*SET EXERCISE*.
Copy out each line below exactly as it appears.

Rows from a 3D scene dataset:
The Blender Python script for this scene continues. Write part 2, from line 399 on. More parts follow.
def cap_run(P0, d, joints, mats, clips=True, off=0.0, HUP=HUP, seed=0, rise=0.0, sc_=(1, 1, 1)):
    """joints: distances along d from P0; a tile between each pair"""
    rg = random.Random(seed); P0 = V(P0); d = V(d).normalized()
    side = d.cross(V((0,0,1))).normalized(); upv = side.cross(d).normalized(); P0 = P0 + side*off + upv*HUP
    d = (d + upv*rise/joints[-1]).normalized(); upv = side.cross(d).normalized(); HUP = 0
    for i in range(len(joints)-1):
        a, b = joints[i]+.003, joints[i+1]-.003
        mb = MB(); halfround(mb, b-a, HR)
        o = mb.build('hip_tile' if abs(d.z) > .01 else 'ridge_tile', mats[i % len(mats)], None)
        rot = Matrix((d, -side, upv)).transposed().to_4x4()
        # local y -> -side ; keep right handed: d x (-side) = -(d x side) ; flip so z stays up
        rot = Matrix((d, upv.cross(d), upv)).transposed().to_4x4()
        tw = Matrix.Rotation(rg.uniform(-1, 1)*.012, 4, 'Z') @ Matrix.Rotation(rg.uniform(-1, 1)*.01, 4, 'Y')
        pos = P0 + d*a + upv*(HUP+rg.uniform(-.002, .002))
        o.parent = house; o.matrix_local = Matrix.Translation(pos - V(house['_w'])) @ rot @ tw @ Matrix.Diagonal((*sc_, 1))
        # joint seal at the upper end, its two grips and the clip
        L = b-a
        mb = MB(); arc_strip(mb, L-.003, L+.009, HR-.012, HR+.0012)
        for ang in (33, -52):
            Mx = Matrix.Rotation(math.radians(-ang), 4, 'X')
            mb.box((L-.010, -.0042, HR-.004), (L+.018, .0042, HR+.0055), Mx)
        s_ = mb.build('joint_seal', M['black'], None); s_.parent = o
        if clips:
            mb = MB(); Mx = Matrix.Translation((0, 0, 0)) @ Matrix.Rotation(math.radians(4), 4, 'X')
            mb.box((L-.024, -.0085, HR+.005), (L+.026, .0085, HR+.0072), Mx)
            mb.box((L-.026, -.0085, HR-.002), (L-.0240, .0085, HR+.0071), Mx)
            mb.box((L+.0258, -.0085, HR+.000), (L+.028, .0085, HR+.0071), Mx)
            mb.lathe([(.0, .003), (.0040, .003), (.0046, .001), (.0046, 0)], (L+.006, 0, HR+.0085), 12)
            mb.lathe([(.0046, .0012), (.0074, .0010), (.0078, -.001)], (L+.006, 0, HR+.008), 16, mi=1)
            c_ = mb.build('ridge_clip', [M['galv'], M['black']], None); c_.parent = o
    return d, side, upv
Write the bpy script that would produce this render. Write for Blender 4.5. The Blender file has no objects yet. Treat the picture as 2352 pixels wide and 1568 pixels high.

*SOLUTION*.
The Blender Python script for this scene continues. Write part 2, from line 399 on. More parts follow.
def cap_run(P0, d, joints, mats, clips=True, off=0.0, HUP=HUP, seed=0, rise=0.0, sc_=(1, 1, 1)):
    """joints: distances along d from P0; a tile between each pair"""
    rg = random.Random(seed); P0 = V(P0); d = V(d).normalized()
    side = d.cross(V((0,0,1))).normalized(); upv = side.cross(d).normalized(); P0 = P0 + side*off + upv*HUP
    d = (d + upv*rise/joints[-1]).normalized(); upv = side.cross(d).normalized(); HUP = 0
    for i in range(len(joints)-1):
        a, b = joints[i]+.003, joints[i+1]-.003
        mb = MB(); halfround(mb, b-a, HR)
        o = mb.build('hip_tile' if abs(d.z) > .01 else 'ridge_tile', mats[i % len(mats)], None)
        rot = Matrix((d, -side, upv)).transposed().to_4x4()
        # local y -> -side ; keep right handed: d x (-side) = -(d x side) ; flip so z stays up
        rot = Matrix((d, upv.cross(d), upv)).transposed().to_4x4()
        tw = Matrix.Rotation(rg.uniform(-1, 1)*.012, 4, 'Z') @ Matrix.Rotation(rg.uniform(-1, 1)*.01, 4, 'Y')
        pos = P0 + d*a + upv*(HUP+rg.uniform(-.002, .002))
        o.parent = house; o.matrix_local = Matrix.Translation(pos - V(house['_w'])) @ rot @ tw @ Matrix.Diagonal((*sc_, 1))
        # joint seal at the upper end, its two grips and the clip
        L = b-a
        mb = MB(); arc_strip(mb, L-.003, L+.009, HR-.012, HR+.0012)
        for ang in (33, -52):
            Mx = Matrix.Rotation(math.radians(-ang), 4, 'X')
            mb.box((L-.010, -.0042, HR-.004), (L+.018, .0042, HR+.0055), Mx)
        s_ = mb.build('joint_seal', M['black'], None); s_.parent = o
        if clips:
            mb = MB(); Mx = Matrix.Translation((0, 0, 0)) @ Matrix.Rotation(math.radians(4), 4, 'X')
            mb.box((L-.024, -.0085, HR+.005), (L+.026, .0085, HR+.0072), Mx)
            mb.box((L-.026, -.0085, HR-.002), (L-.0240, .0085, HR+.0071), Mx)
            mb.box((L+.0258, -.0085, HR+.000), (L+.028, .0085, HR+.0071), Mx)
            mb.lathe([(.0, .003), (.0040, .003), (.0046, .001), (.0046, 0)], (L+.006, 0, HR+.0085), 12)
            mb.lathe([(.0046, .0012), (.0074, .0010), (.0078, -.001)], (L+.006, 0, HR+.008), 16, mi=1)
            c_ = mb.build('ridge_clip', [M['galv'], M['black']], None); c_.parent = o
    return d, side, upv
Write the bpy script that would produce this render. Write for Blender 4.5. The Blender file has no objects yet. Treat the picture as 2352 pixels wide and 1568 pixels high.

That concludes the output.